Given records.
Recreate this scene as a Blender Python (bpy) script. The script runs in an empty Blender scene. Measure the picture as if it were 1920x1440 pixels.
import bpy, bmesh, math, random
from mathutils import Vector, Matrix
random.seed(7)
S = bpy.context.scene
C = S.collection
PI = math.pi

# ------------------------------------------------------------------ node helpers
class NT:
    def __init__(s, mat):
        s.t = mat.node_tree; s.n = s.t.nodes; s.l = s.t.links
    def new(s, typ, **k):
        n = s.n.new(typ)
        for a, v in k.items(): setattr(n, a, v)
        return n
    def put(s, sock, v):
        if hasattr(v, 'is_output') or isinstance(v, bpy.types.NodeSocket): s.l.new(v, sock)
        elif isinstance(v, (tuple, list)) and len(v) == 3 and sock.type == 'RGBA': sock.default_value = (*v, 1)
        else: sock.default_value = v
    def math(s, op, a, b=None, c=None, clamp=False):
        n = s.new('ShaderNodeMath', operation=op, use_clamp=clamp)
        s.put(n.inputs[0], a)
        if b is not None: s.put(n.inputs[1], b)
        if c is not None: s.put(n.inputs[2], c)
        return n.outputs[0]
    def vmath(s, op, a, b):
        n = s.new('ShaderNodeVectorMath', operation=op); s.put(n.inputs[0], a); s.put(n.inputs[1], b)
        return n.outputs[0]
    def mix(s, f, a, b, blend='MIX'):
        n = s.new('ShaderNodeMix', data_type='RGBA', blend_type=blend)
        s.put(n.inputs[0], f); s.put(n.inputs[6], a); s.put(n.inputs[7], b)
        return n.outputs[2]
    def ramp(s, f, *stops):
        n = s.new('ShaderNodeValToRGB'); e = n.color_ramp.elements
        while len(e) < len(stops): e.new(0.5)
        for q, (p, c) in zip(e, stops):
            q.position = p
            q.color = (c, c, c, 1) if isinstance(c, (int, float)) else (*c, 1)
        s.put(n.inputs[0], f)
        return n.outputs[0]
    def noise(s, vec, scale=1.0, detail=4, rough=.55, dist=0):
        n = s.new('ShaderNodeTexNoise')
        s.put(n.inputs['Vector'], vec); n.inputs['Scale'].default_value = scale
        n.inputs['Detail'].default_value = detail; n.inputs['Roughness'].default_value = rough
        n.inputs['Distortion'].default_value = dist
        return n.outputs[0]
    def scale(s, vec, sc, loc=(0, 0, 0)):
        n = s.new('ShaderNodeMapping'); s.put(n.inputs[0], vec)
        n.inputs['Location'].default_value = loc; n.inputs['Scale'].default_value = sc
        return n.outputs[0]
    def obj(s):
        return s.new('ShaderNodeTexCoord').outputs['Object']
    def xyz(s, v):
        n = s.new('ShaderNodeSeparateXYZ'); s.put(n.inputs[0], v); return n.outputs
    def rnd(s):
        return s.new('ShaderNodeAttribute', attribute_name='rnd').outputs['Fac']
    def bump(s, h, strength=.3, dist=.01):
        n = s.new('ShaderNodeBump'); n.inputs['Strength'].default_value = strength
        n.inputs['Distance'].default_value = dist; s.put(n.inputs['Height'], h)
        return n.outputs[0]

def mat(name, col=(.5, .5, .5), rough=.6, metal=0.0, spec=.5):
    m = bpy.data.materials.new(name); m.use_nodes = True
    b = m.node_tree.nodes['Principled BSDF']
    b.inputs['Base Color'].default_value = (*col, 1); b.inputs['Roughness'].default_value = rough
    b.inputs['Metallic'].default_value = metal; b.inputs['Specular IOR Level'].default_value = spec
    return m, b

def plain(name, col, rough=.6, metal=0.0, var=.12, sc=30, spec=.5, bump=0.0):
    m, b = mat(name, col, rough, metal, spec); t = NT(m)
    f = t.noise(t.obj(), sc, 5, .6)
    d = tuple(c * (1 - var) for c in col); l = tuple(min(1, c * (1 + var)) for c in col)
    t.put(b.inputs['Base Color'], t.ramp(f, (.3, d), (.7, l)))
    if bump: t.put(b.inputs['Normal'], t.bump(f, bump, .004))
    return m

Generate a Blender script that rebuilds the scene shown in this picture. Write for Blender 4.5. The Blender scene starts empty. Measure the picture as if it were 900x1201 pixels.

Set exercise. Return the entries above exactly, each one complete.

Result of this exercise.
Recreate this scene as a Blender Python (bpy) script. The script runs in an empty Blender scene. Measure the picture as if it were 1920x1440 pixels.
import bpy, bmesh, math, random
from mathutils import Vector, Matrix
random.seed(7)
S = bpy.context.scene
C = S.collection
PI = math.pi

# ------------------------------------------------------------------ node helpers
class NT:
    def __init__(s, mat):
        s.t = mat.node_tree; s.n = s.t.nodes; s.l = s.t.links
    def new(s, typ, **k):
        n = s.n.new(typ)
        for a, v in k.items(): setattr(n, a, v)
        return n
    def put(s, sock, v):
        if hasattr(v, 'is_output') or isinstance(v, bpy.types.NodeSocket): s.l.new(v, sock)
        elif isinstance(v, (tuple, list)) and len(v) == 3 and sock.type == 'RGBA': sock.default_value = (*v, 1)
        else: sock.default_value = v
    def math(s, op, a, b=None, c=None, clamp=False):
        n = s.new('ShaderNodeMath', operation=op, use_clamp=clamp)
        s.put(n.inputs[0], a)
        if b is not None: s.put(n.inputs[1], b)
        if c is not None: s.put(n.inputs[2], c)
        return n.outputs[0]
    def vmath(s, op, a, b):
        n = s.new('ShaderNodeVectorMath', operation=op); s.put(n.inputs[0], a); s.put(n.inputs[1], b)
        return n.outputs[0]
    def mix(s, f, a, b, blend='MIX'):
        n = s.new('ShaderNodeMix', data_type='RGBA', blend_type=blend)
        s.put(n.inputs[0], f); s.put(n.inputs[6], a); s.put(n.inputs[7], b)
        return n.outputs[2]
    def ramp(s, f, *stops):
        n = s.new('ShaderNodeValToRGB'); e = n.color_ramp.elements
        while len(e) < len(stops): e.new(0.5)
        for q, (p, c) in zip(e, stops):
            q.position = p
            q.color = (c, c, c, 1) if isinstance(c, (int, float)) else (*c, 1)
        s.put(n.inputs[0], f)
        return n.outputs[0]
    def noise(s, vec, scale=1.0, detail=4, rough=.55, dist=0):
        n = s.new('ShaderNodeTexNoise')
        s.put(n.inputs['Vector'], vec); n.inputs['Scale'].default_value = scale
        n.inputs['Detail'].default_value = detail; n.inputs['Roughness'].default_value = rough
        n.inputs['Distortion'].default_value = dist
        return n.outputs[0]
    def scale(s, vec, sc, loc=(0, 0, 0)):
        n = s.new('ShaderNodeMapping'); s.put(n.inputs[0], vec)
        n.inputs['Location'].default_value = loc; n.inputs['Scale'].default_value = sc
        return n.outputs[0]
    def obj(s):
        return s.new('ShaderNodeTexCoord').outputs['Object']
    def xyz(s, v):
        n = s.new('ShaderNodeSeparateXYZ'); s.put(n.inputs[0], v); return n.outputs
    def rnd(s):
        return s.new('ShaderNodeAttribute', attribute_name='rnd').outputs['Fac']
    def bump(s, h, strength=.3, dist=.01):
        n = s.new('ShaderNodeBump'); n.inputs['Strength'].default_value = strength
        n.inputs['Distance'].default_value = dist; s.put(n.inputs['Height'], h)
        return n.outputs[0]

def mat(name, col=(.5, .5, .5), rough=.6, metal=0.0, spec=.5):
    m = bpy.data.materials.new(name); m.use_nodes = True
    b = m.node_tree.nodes['Principled BSDF']
    b.inputs['Base Color'].default_value = (*col, 1); b.inputs['Roughness'].default_value = rough
    b.inputs['Metallic'].default_value = metal; b.inputs['Specular IOR Level'].default_value = spec
    return m, b

def plain(name, col, rough=.6, metal=0.0, var=.12, sc=30, spec=.5, bump=0.0):
    m, b = mat(name, col, rough, metal, spec); t = NT(m)
    f = t.noise(t.obj(), sc, 5, .6)
    d = tuple(c * (1 - var) for c in col); l = tuple(min(1, c * (1 + var)) for c in col)
    t.put(b.inputs['Base Color'], t.ramp(f, (.3, d), (.7, l)))
    if bump: t.put(b.inputs['Normal'], t.bump(f, bump, .004))
    return m

Generate a Blender script that rebuilds the scene shown in this picture. Write for Blender 4.5. The Blender scene starts empty. Measure the picture as if it were 900x1201 pixels.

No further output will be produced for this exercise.